I learned my lesson when I was invited to the Tennessee ranch of Loretta Lynn. If she asked me to stay, by God, my bags were packed. Sadly, she didn’t, but I did get to spend a long afternoon making peanut-butter fudge with her in her kitchen.
When you roll up Lynn’s driveway—overlooked by a house on a hill inhabited by her oldest son, who likes to watch over his mama—a sign was posted that said NO TRESPASS’N. The first thing you noticed was a vegetable patch, because Lynn still grew and canned her own vegetables. Parked in the driveway was a two-toned purple bus with LORETTA LYNN written in cursive on the side.
Lynn greeted me with a big kiss on the mouth, which didn’t faze me in the least. Having read her two autobiographies, I pretty much knew where she had been. (Her first kiss came courtesy of Doolittle Lynn, the man who would end up being her husband of forty-eight years.) In fact, I was touched that she gave me a kiss, not knowing where I had been. She was wearing black pants and a purple shirt with rhinestones. No shoes, just those black knee-high nylons that some ladies wear instead of socks.

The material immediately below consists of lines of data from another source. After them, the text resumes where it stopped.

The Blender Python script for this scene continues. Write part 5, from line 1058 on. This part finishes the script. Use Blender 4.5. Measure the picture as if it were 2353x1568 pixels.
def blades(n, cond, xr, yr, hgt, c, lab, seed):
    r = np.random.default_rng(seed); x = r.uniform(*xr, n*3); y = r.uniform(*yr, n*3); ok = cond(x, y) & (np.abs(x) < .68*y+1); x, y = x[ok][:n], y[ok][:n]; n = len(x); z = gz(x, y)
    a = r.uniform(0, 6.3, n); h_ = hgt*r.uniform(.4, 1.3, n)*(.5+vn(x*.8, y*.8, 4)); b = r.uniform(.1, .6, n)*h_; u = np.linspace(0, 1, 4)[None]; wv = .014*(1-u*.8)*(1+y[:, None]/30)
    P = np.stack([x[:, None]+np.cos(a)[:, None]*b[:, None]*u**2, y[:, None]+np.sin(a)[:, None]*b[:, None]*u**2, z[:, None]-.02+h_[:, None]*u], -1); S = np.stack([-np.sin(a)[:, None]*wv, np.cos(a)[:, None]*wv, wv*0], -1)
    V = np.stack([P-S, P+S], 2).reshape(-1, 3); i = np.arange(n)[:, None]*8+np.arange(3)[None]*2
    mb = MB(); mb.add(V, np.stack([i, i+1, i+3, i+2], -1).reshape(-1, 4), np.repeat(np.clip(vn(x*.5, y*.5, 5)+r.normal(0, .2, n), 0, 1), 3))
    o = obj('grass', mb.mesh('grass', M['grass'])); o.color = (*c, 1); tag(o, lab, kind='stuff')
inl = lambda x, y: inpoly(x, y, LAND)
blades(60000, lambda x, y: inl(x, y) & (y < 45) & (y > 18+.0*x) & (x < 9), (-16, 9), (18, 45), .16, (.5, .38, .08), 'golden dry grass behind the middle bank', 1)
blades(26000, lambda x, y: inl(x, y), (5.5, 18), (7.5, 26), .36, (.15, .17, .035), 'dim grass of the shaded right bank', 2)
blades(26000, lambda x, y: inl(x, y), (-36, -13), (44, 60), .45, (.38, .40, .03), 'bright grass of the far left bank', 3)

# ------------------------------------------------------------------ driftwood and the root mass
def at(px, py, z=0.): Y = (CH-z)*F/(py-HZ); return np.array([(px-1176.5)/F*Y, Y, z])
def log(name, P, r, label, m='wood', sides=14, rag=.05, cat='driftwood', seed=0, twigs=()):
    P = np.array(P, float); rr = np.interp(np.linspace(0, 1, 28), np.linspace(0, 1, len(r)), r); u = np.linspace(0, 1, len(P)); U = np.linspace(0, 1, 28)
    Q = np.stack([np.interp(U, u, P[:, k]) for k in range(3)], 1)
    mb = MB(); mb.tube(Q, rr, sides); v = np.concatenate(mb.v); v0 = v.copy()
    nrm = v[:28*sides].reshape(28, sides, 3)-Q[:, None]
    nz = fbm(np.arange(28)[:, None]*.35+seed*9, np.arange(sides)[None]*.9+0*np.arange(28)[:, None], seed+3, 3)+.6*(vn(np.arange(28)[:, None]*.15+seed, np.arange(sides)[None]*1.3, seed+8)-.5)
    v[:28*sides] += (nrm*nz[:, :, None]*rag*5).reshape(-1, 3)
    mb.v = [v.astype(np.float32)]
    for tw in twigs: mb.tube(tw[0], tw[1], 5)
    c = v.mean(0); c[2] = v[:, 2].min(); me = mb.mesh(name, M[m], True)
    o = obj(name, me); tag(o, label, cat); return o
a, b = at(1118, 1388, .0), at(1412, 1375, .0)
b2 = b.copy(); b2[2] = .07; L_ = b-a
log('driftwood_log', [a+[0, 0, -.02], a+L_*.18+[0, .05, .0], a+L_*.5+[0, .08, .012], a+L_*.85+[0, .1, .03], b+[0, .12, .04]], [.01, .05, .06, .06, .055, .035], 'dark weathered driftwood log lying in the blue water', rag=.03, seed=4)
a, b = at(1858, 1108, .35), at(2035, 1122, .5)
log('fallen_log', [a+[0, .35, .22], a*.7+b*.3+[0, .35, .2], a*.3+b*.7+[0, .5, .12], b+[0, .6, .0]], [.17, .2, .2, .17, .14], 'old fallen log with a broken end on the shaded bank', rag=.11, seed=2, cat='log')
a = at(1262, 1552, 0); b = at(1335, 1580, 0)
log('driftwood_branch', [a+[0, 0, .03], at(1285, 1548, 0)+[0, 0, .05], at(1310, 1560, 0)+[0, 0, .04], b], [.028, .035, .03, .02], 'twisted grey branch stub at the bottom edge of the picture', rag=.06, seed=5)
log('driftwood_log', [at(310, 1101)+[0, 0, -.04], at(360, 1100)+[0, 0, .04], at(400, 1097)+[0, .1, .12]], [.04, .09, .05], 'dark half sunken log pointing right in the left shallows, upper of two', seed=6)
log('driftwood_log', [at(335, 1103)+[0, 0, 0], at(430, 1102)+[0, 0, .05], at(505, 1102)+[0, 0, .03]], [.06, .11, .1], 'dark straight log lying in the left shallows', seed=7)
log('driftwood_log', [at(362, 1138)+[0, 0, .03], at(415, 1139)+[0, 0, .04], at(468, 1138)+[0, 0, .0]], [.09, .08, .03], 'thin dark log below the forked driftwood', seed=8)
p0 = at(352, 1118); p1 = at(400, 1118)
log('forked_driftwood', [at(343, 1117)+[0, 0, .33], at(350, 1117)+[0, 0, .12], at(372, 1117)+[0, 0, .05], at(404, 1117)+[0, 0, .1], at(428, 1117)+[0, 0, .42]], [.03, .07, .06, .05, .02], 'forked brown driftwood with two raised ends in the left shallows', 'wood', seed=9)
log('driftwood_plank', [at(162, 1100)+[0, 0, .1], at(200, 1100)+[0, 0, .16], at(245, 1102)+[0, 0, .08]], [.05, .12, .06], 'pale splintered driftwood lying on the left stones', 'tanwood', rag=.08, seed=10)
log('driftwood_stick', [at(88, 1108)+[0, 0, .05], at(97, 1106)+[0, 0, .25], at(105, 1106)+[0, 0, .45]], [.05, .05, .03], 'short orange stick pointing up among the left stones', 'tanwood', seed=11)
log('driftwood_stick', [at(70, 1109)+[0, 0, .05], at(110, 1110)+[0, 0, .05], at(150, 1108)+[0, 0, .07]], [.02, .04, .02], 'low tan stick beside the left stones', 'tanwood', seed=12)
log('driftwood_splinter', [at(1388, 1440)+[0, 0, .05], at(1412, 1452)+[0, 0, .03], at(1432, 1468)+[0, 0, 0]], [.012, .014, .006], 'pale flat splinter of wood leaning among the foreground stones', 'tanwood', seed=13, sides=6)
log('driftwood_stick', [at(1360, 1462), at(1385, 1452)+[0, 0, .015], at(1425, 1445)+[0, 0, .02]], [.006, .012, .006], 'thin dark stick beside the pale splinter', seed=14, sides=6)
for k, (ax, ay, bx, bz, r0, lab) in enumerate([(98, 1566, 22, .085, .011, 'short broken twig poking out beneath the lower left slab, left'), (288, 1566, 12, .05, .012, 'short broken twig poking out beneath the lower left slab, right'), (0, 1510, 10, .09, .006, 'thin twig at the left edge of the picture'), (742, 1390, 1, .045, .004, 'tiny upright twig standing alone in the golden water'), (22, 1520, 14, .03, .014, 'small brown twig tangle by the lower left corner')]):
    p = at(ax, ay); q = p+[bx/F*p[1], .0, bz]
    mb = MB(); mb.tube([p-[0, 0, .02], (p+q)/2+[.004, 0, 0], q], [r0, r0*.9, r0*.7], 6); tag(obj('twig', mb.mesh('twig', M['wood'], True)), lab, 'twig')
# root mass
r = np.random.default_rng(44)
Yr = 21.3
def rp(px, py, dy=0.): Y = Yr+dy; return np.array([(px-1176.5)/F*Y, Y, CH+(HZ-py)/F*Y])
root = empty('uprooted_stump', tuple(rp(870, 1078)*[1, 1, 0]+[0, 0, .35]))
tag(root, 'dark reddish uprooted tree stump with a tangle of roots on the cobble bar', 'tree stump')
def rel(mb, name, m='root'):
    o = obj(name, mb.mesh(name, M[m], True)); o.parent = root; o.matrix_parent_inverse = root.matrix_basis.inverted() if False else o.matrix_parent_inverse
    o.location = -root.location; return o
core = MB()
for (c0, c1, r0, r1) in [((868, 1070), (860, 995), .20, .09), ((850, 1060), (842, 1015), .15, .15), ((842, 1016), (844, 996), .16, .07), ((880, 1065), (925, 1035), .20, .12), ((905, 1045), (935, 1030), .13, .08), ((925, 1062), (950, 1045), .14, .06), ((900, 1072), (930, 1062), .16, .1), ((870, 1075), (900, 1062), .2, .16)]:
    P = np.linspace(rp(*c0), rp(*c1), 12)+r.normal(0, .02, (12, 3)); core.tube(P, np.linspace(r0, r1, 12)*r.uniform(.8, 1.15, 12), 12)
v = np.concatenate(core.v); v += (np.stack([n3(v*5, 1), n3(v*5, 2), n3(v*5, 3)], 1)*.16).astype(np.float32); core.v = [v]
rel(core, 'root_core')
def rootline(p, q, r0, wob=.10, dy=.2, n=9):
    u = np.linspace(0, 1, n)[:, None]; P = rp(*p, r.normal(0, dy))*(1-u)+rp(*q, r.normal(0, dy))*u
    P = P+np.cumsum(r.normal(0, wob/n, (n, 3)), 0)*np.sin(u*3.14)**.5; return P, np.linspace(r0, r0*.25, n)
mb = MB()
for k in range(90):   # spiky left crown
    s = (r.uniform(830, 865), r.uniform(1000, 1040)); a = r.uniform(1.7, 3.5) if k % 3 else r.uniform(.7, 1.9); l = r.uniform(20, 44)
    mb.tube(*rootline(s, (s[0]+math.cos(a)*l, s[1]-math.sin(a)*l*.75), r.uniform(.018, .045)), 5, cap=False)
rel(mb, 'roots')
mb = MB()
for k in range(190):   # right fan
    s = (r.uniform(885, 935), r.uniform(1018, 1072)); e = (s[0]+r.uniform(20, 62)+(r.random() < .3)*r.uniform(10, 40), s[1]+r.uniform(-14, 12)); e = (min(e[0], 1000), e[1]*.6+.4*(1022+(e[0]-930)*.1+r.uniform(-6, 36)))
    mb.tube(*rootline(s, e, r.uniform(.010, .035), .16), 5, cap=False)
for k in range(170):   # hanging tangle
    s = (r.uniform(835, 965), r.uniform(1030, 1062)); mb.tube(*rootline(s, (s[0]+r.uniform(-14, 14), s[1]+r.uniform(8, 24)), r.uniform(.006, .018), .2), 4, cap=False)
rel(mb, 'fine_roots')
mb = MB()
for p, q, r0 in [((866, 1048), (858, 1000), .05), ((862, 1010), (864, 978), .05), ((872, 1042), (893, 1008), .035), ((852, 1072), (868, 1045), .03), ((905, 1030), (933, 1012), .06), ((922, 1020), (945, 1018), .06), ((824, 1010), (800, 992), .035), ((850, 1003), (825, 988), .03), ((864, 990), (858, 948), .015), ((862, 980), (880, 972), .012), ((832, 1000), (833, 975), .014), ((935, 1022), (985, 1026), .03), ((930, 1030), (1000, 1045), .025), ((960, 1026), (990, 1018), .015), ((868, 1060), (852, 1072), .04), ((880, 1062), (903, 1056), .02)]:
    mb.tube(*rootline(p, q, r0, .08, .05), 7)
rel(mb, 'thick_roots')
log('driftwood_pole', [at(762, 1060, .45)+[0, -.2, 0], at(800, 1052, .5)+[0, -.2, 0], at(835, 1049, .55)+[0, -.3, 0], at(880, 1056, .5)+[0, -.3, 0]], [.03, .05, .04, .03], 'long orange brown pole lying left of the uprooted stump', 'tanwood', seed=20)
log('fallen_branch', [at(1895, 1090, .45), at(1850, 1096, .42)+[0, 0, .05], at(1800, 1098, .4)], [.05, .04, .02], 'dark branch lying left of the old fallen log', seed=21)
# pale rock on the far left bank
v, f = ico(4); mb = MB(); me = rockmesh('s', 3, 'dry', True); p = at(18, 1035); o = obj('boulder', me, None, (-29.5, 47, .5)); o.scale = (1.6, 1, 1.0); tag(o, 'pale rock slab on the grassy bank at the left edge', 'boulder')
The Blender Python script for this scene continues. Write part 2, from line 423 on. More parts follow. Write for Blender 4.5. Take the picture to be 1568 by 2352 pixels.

She was so welcoming that I instantly felt at home, and because my mother’s family is from Alabama, the whole scene was all very familiar, starting with the preponderance of sweets. Arrayed on the kitchen island were a cake under a glass container, a tray of brownies, and another of no-bake cookies (a tasty mixture of oats, peanut butter, brown sugar, and butter).
Usually, celebrities do not think to feed you during an interview (I always toted some variation of food that you find in a birdfeeder: nuts, seeds, and dried fruit, just in case), but Lynn offered up chips and salsa, some coffee
—dark and sludgy, the way she likes it—and the best part: bologna sandwiches. She pushed some homemade bread over (she bakes a loaf every week) and pointed toward the fridge, urging me to help myself to the bologna. The door had a magnet on it that said IF MOMMA AIN’T HAPPY, AIN’T NOBODY HAPPY. Tentatively, and then with more assurance, I opened the fridge and rooted around.
Then came the tour of the house, which was built by her husband, Doo, who died in 1996. There were dozens and dozens of dolls all over the place—antebellum dolls, some of them waist-high, with frothy, candy-colored gowns, and Indian dolls (Lynn is part Cherokee). Often, people who grew up poor are comforted by the presence of lots of stuff, and Lynn was no exception. Thus, there weren’t just a couple of baskets hanging from the kitchen’s ceiling; there was a flotilla of them. On every available surface were Native American dream catchers, ceramic flowers, and plaques with inspirational sayings on them.
Gifts from fans were everywhere, because the tenderhearted Lynn couldn’t bear not to display them. In one room, there was a crocheted afghan draped over the couch that said COAL MINER’S DAUGHTER, made by an older lady in a wheelchair. Lynn’s assistant, Tim, showed me another present that was housed in a glass case. It was hard to tell what it was. It looked vaguely like lollipops in a jar. Further scrutiny revealed that it was a bouquet of “flowers” whose petals were made of plastic spoons in different colors. In a more formal room, there was a large oil painting of Loretta done by a guy in prison.
Almost as fun was a tour of the Loretta Lynn Coal Miner’s Daughter Museum, which was also on the grounds, along with a replica of the cabin she grew up in, a campground, a racetrack, and a country and western wear store. The woman saved everything (she even had Tim save and dry the flowers that fans gave her, for potpourri), so the museum had a display of her fabulous gowns, Doo’s old Jeep, her daughter’s report cards, and even some presidential memorabilia, including a pair of immense yellow pumps donated by Barbara Bush that looked like something a trannie would wear.